Interview: David Johnston, chief executive, Social Mobility Foundation

David Johnston talks about the lack of socially diverse candidates within the legal profession, and the importance of widening the pool to access the best talent.

I think there is something about risk aversion within the legal profession, and I think there is this notion that if you widen your intake, to diversify your staff base, you might somehow lower standards or you might compromise excellence. There’s no evidence for this whatsoever – and there’s partly no evidence because they’re not hiring these people in the first place!

Gender, race and ethnicity have moved on a bit through client pressure. At the moment, that client pressure does not exist on social mobility. I think trying to generate that client pressure is quite an important thing, but at the moment it’s not there.

This one is harder, because what firms were able to do with gender, race and ethnicity is go to private schools and find non-white, non-males. That’s diversity of a form, but when they go through the process they’ve got the same grades, they’ve got the same cultural understanding (which is what’s really important), they reflect exactly the same soft skills – they’re just not white males.

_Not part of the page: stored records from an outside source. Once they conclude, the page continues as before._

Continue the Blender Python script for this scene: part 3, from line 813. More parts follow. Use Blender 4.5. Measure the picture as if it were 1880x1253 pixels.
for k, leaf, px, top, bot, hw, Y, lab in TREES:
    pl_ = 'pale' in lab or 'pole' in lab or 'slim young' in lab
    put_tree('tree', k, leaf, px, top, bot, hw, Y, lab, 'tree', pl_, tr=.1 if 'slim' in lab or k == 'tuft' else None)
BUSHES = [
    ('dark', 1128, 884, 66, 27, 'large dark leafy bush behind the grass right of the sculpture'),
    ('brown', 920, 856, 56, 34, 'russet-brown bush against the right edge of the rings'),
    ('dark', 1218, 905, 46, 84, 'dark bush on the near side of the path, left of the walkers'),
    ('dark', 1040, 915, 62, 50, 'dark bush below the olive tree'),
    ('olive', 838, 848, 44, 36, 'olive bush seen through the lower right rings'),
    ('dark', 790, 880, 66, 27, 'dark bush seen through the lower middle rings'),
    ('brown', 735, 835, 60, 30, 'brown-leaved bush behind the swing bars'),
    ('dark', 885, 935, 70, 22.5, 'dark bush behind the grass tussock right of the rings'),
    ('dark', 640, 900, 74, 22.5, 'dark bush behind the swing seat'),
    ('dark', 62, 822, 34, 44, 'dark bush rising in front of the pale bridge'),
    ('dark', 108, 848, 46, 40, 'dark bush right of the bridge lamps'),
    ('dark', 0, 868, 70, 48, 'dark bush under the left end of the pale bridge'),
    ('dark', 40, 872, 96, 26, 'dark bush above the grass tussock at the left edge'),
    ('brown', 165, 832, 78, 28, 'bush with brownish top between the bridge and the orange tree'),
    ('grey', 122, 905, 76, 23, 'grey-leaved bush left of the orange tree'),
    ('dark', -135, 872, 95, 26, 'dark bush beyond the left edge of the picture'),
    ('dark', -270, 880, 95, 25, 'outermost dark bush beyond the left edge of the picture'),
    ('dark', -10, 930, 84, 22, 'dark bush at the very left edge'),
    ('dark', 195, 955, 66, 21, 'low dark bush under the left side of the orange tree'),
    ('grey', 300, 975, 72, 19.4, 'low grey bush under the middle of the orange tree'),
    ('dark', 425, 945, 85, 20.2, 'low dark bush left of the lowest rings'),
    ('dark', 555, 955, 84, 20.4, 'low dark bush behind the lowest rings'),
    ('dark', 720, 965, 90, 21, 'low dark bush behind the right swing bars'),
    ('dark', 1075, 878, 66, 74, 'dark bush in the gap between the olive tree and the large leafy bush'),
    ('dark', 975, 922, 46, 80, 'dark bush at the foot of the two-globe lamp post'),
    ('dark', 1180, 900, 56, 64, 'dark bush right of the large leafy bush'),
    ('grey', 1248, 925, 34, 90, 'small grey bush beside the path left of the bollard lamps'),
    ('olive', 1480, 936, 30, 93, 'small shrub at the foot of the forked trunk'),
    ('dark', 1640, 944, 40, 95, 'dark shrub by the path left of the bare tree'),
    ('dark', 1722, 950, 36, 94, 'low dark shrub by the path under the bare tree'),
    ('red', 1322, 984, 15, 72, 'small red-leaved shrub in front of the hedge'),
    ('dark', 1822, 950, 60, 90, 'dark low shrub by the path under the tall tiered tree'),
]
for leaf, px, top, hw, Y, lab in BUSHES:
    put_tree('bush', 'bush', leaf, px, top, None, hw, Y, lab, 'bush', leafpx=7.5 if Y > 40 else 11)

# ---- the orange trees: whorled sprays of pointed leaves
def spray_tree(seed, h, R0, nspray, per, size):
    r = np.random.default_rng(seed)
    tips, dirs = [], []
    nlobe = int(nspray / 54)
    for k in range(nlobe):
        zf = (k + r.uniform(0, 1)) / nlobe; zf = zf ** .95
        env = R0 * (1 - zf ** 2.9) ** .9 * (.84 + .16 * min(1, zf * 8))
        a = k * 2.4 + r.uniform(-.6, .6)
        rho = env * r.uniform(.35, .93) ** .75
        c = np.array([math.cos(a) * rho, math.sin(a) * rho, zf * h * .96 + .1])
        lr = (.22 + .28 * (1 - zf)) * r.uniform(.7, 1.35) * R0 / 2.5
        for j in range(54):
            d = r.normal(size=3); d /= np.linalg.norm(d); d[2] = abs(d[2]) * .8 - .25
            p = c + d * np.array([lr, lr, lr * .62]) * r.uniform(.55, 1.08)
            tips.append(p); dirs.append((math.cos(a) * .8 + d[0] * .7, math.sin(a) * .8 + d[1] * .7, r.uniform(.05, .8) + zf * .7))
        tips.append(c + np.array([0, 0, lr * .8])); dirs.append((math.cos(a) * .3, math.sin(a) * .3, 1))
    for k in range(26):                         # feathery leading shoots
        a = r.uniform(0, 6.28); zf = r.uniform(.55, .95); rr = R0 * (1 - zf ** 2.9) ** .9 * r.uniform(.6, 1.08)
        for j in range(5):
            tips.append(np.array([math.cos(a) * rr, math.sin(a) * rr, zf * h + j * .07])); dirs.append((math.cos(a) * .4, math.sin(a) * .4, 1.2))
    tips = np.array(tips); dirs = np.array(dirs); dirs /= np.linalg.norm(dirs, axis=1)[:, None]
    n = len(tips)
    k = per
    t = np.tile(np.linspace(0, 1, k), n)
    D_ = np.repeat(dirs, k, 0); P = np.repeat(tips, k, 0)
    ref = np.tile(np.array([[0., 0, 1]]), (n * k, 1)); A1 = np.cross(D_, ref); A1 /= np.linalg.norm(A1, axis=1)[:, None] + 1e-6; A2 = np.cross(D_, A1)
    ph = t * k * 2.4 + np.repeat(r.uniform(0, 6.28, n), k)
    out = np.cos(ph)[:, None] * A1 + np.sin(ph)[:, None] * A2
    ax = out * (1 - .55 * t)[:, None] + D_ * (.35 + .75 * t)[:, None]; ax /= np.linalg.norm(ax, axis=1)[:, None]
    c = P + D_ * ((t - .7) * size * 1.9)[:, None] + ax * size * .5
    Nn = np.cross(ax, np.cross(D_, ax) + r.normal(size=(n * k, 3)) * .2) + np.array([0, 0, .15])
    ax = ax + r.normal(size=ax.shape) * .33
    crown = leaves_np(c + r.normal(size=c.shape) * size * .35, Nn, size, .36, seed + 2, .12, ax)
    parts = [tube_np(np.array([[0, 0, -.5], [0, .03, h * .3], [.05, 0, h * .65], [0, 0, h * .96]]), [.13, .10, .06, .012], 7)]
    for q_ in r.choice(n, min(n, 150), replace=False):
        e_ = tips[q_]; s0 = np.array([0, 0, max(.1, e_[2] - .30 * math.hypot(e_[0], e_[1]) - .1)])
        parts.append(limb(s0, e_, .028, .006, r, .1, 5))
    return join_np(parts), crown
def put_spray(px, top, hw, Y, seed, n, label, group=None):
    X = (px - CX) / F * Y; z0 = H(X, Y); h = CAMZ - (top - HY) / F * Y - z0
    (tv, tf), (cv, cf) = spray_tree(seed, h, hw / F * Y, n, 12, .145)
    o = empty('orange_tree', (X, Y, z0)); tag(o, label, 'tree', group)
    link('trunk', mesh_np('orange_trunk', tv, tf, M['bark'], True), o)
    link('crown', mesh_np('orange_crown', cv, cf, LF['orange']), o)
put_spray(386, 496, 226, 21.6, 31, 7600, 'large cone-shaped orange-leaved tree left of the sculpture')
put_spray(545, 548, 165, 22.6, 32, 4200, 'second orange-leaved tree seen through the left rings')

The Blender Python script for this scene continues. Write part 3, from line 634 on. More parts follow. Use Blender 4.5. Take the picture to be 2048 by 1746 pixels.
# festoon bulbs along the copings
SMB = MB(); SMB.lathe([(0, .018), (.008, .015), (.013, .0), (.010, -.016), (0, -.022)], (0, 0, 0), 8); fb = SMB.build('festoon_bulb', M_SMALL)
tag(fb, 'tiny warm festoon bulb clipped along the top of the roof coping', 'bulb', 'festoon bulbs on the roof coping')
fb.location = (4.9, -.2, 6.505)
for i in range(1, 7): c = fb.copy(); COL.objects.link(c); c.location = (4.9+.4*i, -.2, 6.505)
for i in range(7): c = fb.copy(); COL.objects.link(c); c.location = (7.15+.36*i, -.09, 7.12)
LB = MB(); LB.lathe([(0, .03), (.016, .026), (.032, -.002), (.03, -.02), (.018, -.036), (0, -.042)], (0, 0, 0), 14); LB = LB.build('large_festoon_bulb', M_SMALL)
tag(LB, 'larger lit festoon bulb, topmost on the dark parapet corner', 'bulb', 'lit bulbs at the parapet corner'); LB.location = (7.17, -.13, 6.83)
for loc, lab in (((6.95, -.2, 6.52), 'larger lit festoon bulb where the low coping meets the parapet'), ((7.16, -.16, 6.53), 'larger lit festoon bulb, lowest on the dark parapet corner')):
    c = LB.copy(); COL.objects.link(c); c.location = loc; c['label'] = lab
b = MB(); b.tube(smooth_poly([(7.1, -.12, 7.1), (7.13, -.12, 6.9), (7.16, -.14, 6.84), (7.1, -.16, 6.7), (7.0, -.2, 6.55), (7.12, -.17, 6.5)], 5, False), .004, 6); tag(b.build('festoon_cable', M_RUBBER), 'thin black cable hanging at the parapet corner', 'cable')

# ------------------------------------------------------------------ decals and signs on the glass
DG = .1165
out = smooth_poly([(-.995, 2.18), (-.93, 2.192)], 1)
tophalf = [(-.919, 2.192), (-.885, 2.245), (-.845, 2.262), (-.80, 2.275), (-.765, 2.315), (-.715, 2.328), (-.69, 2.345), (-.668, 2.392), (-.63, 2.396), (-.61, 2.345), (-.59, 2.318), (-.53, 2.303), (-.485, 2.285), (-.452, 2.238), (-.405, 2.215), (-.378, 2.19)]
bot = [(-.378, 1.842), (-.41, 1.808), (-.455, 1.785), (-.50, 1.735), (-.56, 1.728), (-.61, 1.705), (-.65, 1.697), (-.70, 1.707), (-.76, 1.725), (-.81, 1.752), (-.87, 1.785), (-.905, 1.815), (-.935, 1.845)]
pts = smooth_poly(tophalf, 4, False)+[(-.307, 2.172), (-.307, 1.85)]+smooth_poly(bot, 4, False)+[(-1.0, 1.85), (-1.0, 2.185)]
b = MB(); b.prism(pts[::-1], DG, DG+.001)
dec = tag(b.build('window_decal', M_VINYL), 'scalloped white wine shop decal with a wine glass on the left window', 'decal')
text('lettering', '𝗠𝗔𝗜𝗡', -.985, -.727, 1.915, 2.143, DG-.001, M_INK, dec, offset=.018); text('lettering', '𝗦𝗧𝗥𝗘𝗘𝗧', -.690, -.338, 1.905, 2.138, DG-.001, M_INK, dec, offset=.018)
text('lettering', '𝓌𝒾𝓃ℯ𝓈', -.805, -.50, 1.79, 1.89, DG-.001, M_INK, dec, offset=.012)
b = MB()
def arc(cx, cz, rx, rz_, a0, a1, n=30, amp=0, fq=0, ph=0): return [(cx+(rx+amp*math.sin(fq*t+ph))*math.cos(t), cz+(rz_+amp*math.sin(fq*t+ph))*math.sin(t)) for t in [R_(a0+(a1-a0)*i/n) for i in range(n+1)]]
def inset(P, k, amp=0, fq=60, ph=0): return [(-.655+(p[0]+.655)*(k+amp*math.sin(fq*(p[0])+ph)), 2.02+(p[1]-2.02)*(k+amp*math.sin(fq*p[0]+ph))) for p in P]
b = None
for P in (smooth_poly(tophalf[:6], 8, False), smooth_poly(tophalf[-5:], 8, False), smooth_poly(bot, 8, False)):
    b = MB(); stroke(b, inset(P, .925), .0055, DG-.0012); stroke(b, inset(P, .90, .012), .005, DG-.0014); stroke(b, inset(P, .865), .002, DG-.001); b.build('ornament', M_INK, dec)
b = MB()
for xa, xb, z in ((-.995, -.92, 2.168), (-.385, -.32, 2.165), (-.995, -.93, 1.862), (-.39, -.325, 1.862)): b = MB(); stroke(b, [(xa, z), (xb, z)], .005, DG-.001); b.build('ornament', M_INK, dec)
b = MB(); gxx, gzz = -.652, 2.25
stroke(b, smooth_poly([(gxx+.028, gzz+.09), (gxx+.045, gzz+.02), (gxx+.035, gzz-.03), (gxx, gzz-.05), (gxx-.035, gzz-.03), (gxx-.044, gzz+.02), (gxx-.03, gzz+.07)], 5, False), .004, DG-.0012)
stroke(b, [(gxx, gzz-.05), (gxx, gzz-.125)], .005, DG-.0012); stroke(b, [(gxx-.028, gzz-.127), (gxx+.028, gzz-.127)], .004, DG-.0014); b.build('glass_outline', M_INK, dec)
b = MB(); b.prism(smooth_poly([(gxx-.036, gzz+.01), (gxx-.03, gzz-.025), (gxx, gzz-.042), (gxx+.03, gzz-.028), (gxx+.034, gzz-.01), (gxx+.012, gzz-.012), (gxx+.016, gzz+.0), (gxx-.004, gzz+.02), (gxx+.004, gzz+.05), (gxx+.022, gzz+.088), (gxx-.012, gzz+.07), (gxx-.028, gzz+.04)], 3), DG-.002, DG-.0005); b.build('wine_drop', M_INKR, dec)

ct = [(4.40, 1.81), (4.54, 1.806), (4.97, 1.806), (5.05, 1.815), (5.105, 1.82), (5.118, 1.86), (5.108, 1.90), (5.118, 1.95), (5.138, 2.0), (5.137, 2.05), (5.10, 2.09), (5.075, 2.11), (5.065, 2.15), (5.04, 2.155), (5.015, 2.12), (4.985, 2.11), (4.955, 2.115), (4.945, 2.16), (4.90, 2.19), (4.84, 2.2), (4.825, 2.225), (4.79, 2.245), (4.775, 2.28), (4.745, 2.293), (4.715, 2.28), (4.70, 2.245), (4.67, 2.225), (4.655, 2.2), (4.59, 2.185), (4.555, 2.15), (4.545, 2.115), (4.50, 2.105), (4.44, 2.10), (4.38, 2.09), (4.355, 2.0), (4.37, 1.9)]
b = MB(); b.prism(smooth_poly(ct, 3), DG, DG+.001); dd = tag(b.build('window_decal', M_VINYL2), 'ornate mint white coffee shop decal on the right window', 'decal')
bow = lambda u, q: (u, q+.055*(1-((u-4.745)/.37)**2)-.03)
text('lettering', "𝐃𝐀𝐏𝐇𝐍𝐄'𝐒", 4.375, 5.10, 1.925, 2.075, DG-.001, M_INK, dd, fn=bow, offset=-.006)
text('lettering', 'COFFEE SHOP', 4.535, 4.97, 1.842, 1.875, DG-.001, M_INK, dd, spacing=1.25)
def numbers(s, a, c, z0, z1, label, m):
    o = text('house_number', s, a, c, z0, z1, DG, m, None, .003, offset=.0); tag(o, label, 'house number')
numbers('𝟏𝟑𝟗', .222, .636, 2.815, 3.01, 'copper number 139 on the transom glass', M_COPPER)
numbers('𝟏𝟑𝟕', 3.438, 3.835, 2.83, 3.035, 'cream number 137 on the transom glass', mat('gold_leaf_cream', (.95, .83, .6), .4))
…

You find in every area of this debate that the most oversubscribed firms and professions are often the most complacent. But the number of applications doesn’t actually tell you the quality, and what the legal profession hasn’t mastered is what predicts future potential as a lawyer. In the early sifting stages all that’s happening is you’re judging how well someone was taught at school.

A lot of people would be helped by professions being able to judge potential more accurately. At the moment, what the legal profession is doing is judging your past academic performance. But they know that what GCSEs, A Level results and degree results you’ve got is not actually all that helpful in proving who will make the best lawyer. You’ve got senior individuals in these professions saying, ‘I would not now get into my firm’, because they didn’t go to one of the right universities, they didn’t go to university at all perhaps, or they don’t have strings of As or A*s at A Level, and their firm wouldn’t even look at them now. And yet look at how good they’ve proven themselves to be as a lawyer.

There is a notion that, for example, the percentage of Oxbridge people you have is an indication of how smart your firm is. The key thing about this, which I think people sometimes misinterpret, is that if access to university was somehow totally independent of background – if there were some sort of test that you couldn’t be coached for, which everybody did, and the best people went to the best universities – then that might be something.

We access such a narrow range of the country’s talent. It cannot be the case that all the best people are in such a small section of the country’s population. So the reason you want to do this is to give your firm, and your profession overall, a competitive advantage.

What we’ve got to do is have the legal profession consider the way it runs its selection at the moment. If you know that half the people with the top grades go to non-Russell Group universities, why are you going to such a narrow range of universities? If you know that your A*s at GCSE, or your A Level As don’t make you a good lawyer, why make that such an important part of the process? It helps reduce the numbers, and it’s a risk aversion thing: if you’ve hired someone with a perfect academic record, then you can’t be accused of having made an obvious error that could have been avoided.

Obviously, education is hugely important and the exposure to the legal profession that you get whilst you are in education is very important. Those who are very able but who don’t get that exposure need it when they are in school.

Work experience placements are still disproportionately going to the relatives of employees or clients. We would say to people that you don’t have to stop that but don’t make it all you do, because that’s not based on how good people are, or how enthusiastic they are about the profession.

Sometimes people pooh-pooh it, thinking, ‘oh, what does a week of work experience give you?’ But actually it lets you interact with people within that profession, learn the sorts of things they’re looking for, and make connections which might help you with your applications for vacation schemes and so on, down the line.

There are things like the PRIME initiative which offers work experience placements to children on free school meals, or to children from schools with high numbers of pupils receiving free school meals, and people experimenting with other ideas. For example, Clifford Chance pioneered CV-blind recruitment for its vacation scheme, and Linklaters has committed to doubling the number of universities it takes its trainees from.

I think companies should be putting pressure on their supply chain – saying, ‘this is something we care about, and we want suppliers who care about it’.